Recorded data -
···

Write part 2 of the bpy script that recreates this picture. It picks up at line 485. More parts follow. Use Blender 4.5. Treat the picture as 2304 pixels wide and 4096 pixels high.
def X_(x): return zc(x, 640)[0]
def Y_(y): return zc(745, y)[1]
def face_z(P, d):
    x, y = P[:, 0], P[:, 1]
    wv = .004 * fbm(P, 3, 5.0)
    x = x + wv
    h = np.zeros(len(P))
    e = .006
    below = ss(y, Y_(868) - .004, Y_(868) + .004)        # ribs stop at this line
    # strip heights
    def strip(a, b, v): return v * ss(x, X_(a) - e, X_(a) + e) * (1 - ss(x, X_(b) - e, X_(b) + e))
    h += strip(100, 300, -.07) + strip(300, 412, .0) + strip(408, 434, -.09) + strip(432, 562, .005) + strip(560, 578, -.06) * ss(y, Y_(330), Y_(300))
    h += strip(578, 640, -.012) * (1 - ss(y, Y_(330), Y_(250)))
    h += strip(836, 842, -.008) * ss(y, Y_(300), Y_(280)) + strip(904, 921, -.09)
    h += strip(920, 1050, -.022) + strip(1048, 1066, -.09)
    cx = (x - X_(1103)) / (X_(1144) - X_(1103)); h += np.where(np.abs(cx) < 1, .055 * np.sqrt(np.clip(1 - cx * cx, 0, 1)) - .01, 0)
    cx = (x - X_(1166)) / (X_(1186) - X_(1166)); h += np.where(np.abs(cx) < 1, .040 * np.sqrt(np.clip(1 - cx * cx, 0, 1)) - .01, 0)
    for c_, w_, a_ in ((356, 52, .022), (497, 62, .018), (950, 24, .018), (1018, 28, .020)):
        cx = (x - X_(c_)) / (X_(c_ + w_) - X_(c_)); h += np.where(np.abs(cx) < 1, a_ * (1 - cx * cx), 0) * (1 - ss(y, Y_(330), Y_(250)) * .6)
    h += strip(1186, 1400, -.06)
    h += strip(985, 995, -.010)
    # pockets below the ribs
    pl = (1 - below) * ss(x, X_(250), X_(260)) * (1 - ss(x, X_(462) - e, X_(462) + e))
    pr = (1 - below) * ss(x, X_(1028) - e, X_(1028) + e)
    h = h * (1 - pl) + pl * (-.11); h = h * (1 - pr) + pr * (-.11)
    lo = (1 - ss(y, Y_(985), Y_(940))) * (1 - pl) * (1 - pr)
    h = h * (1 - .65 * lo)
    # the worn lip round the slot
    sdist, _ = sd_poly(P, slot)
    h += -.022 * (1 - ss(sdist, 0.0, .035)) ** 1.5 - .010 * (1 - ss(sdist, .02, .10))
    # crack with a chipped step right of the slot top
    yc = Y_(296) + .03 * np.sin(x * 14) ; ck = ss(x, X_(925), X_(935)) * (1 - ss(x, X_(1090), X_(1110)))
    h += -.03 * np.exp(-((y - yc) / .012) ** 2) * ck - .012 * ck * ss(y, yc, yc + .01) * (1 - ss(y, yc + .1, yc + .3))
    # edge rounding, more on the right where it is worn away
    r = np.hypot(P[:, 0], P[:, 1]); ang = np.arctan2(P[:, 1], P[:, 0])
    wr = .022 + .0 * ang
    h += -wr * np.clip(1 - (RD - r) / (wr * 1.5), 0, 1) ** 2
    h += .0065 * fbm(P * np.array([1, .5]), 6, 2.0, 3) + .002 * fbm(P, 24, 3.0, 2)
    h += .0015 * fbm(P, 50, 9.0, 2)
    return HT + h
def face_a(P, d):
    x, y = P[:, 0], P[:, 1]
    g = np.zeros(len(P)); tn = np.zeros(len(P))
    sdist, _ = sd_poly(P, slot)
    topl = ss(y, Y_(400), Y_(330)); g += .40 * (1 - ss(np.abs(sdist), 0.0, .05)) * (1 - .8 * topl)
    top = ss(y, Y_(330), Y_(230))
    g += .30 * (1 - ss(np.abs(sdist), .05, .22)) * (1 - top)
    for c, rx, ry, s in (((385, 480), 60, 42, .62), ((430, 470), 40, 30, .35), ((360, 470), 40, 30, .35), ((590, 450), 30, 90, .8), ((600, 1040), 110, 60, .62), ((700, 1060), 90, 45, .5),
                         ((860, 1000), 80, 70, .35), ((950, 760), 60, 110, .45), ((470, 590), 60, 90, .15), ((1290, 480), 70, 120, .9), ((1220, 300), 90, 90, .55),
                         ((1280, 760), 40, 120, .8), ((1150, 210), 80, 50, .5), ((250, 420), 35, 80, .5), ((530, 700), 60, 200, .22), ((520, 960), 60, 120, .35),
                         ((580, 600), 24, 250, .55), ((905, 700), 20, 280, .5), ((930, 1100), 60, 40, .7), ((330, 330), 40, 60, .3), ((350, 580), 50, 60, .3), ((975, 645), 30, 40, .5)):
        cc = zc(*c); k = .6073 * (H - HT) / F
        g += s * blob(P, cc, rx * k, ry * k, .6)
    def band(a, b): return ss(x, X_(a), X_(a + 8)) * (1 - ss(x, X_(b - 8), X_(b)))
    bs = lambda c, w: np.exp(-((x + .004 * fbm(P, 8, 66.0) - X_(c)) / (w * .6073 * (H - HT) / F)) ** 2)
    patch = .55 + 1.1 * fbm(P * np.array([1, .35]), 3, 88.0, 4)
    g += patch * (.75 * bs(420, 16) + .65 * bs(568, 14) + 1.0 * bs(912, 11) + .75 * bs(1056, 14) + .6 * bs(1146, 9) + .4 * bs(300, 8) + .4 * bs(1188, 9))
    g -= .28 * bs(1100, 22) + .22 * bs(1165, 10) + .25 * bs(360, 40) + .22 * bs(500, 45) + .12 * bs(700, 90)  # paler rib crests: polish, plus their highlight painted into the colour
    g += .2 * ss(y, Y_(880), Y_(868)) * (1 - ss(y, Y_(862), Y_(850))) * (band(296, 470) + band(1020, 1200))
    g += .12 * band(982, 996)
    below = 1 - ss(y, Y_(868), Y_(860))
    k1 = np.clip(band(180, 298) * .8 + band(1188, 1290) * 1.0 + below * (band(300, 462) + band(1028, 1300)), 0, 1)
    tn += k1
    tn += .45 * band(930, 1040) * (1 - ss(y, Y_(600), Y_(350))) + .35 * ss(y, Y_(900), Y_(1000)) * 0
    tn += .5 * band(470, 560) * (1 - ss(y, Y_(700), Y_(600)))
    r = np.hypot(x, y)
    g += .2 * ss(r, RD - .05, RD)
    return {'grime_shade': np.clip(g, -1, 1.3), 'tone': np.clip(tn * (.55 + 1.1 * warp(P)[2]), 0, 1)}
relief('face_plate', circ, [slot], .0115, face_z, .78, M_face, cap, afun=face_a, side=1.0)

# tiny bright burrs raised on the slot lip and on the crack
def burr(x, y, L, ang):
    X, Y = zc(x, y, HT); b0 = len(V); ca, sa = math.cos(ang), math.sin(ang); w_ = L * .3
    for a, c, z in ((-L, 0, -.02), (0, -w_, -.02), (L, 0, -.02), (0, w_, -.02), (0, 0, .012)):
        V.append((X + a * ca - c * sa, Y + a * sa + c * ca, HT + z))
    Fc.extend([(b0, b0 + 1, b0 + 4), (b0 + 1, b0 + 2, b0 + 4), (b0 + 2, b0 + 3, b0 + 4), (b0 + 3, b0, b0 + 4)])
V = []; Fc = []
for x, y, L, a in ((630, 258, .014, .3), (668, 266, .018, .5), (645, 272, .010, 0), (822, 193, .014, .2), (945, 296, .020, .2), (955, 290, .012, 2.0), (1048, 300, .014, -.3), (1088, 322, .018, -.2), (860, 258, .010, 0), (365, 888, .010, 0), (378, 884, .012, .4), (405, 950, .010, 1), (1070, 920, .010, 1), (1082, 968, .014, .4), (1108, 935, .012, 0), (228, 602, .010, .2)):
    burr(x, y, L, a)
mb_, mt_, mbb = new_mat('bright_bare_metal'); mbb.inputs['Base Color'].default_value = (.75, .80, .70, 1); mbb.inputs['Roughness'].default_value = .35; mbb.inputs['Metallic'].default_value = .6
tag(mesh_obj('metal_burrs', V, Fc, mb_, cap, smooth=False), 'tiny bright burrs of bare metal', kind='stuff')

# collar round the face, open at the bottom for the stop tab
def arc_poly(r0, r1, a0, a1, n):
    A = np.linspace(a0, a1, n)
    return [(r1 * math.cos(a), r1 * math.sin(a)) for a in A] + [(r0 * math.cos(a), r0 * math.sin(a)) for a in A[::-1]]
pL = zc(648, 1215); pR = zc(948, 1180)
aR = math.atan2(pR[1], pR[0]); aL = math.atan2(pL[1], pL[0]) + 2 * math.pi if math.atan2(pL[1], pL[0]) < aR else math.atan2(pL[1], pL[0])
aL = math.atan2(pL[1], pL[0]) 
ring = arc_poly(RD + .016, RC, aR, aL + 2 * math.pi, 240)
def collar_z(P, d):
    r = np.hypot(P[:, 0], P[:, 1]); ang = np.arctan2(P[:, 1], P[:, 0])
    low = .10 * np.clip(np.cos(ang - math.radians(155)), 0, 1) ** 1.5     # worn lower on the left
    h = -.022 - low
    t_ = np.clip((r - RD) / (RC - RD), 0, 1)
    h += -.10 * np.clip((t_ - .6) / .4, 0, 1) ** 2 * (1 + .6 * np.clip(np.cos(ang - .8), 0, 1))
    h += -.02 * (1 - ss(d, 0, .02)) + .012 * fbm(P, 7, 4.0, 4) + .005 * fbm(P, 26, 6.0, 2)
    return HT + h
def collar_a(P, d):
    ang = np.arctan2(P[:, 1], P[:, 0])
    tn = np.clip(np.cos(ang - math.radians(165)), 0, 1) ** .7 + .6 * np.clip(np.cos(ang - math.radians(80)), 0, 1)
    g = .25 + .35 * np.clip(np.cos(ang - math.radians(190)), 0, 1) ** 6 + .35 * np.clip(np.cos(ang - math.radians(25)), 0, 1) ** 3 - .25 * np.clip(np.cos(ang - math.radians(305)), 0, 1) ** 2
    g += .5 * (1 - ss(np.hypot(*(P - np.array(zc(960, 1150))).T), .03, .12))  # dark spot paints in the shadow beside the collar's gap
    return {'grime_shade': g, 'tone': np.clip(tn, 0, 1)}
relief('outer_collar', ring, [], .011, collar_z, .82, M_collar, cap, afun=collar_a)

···

Task - Identify each line holding the string "this", and copy it out.

Completed exercise -
Write part 2 of the bpy script that recreates this picture. It picks up at line 485. More parts follow. Use Blender 4.5. Treat the picture as 2304 pixels wide and 4096 pixels high.
    below = ss(y, Y_(868) - .004, Y_(868) + .004)        # ribs stop at this line